(Records from a dataset)
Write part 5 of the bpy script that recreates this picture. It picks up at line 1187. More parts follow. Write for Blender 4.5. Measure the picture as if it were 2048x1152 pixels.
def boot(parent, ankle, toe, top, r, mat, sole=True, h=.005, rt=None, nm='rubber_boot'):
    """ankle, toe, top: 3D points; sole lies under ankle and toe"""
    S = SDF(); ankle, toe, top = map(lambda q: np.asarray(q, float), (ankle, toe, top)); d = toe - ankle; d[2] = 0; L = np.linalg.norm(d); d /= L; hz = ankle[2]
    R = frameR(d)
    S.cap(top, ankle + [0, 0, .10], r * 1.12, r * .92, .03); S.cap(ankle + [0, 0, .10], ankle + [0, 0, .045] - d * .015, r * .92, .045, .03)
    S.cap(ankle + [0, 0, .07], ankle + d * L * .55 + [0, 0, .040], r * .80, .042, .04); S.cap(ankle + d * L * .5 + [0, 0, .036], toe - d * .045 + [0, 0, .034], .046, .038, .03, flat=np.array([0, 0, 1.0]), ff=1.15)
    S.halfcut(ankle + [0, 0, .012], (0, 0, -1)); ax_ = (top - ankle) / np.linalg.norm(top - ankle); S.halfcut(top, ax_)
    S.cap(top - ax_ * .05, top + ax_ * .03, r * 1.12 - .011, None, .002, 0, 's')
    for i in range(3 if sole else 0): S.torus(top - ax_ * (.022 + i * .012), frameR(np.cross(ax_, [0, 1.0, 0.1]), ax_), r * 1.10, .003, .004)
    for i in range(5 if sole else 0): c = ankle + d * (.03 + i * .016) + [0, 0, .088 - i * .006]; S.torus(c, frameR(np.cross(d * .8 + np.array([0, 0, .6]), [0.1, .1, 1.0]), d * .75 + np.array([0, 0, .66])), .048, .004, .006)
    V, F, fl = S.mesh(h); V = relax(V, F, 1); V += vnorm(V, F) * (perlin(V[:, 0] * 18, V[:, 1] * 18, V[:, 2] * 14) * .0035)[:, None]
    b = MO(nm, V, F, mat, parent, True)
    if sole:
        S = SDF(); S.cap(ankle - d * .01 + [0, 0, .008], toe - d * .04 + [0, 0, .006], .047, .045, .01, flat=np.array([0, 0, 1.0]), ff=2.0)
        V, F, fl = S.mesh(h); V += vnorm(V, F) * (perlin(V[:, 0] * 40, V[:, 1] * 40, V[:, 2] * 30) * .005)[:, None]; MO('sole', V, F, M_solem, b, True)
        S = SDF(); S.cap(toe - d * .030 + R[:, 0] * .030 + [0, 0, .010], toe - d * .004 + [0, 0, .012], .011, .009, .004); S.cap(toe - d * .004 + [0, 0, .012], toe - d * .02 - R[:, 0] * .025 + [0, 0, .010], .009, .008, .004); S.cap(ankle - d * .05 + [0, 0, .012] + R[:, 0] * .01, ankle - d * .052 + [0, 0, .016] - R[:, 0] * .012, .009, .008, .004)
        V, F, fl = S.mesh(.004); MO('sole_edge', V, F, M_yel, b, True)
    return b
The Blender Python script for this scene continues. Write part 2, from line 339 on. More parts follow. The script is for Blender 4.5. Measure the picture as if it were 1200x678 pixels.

__What this task involves__:
Your task is to output the full set of records exactly as presented.

__Written answer__:
Write part 5 of the bpy script that recreates this picture. It picks up at line 1187. More parts follow. Write for Blender 4.5. Measure the picture as if it were 2048x1152 pixels.
def boot(parent, ankle, toe, top, r, mat, sole=True, h=.005, rt=None, nm='rubber_boot'):
    """ankle, toe, top: 3D points; sole lies under ankle and toe"""
    S = SDF(); ankle, toe, top = map(lambda q: np.asarray(q, float), (ankle, toe, top)); d = toe - ankle; d[2] = 0; L = np.linalg.norm(d); d /= L; hz = ankle[2]
    R = frameR(d)
    S.cap(top, ankle + [0, 0, .10], r * 1.12, r * .92, .03); S.cap(ankle + [0, 0, .10], ankle + [0, 0, .045] - d * .015, r * .92, .045, .03)
    S.cap(ankle + [0, 0, .07], ankle + d * L * .55 + [0, 0, .040], r * .80, .042, .04); S.cap(ankle + d * L * .5 + [0, 0, .036], toe - d * .045 + [0, 0, .034], .046, .038, .03, flat=np.array([0, 0, 1.0]), ff=1.15)
    S.halfcut(ankle + [0, 0, .012], (0, 0, -1)); ax_ = (top - ankle) / np.linalg.norm(top - ankle); S.halfcut(top, ax_)
    S.cap(top - ax_ * .05, top + ax_ * .03, r * 1.12 - .011, None, .002, 0, 's')
    for i in range(3 if sole else 0): S.torus(top - ax_ * (.022 + i * .012), frameR(np.cross(ax_, [0, 1.0, 0.1]), ax_), r * 1.10, .003, .004)
    for i in range(5 if sole else 0): c = ankle + d * (.03 + i * .016) + [0, 0, .088 - i * .006]; S.torus(c, frameR(np.cross(d * .8 + np.array([0, 0, .6]), [0.1, .1, 1.0]), d * .75 + np.array([0, 0, .66])), .048, .004, .006)
    V, F, fl = S.mesh(h); V = relax(V, F, 1); V += vnorm(V, F) * (perlin(V[:, 0] * 18, V[:, 1] * 18, V[:, 2] * 14) * .0035)[:, None]
    b = MO(nm, V, F, mat, parent, True)
    if sole:
        S = SDF(); S.cap(ankle - d * .01 + [0, 0, .008], toe - d * .04 + [0, 0, .006], .047, .045, .01, flat=np.array([0, 0, 1.0]), ff=2.0)
        V, F, fl = S.mesh(h); V += vnorm(V, F) * (perlin(V[:, 0] * 40, V[:, 1] * 40, V[:, 2] * 30) * .005)[:, None]; MO('sole', V, F, M_solem, b, True)
        S = SDF(); S.cap(toe - d * .030 + R[:, 0] * .030 + [0, 0, .010], toe - d * .004 + [0, 0, .012], .011, .009, .004); S.cap(toe - d * .004 + [0, 0, .012], toe - d * .02 - R[:, 0] * .025 + [0, 0, .010], .009, .008, .004); S.cap(ankle - d * .05 + [0, 0, .012] + R[:, 0] * .01, ankle - d * .052 + [0, 0, .016] - R[:, 0] * .012, .009, .008, .004)
        V, F, fl = S.mesh(.004); MO('sole_edge', V, F, M_yel, b, True)
    return b
The Blender Python script for this scene continues. Write part 2, from line 339 on. More parts follow. The script is for Blender 4.5. Measure the picture as if it were 1200x678 pixels.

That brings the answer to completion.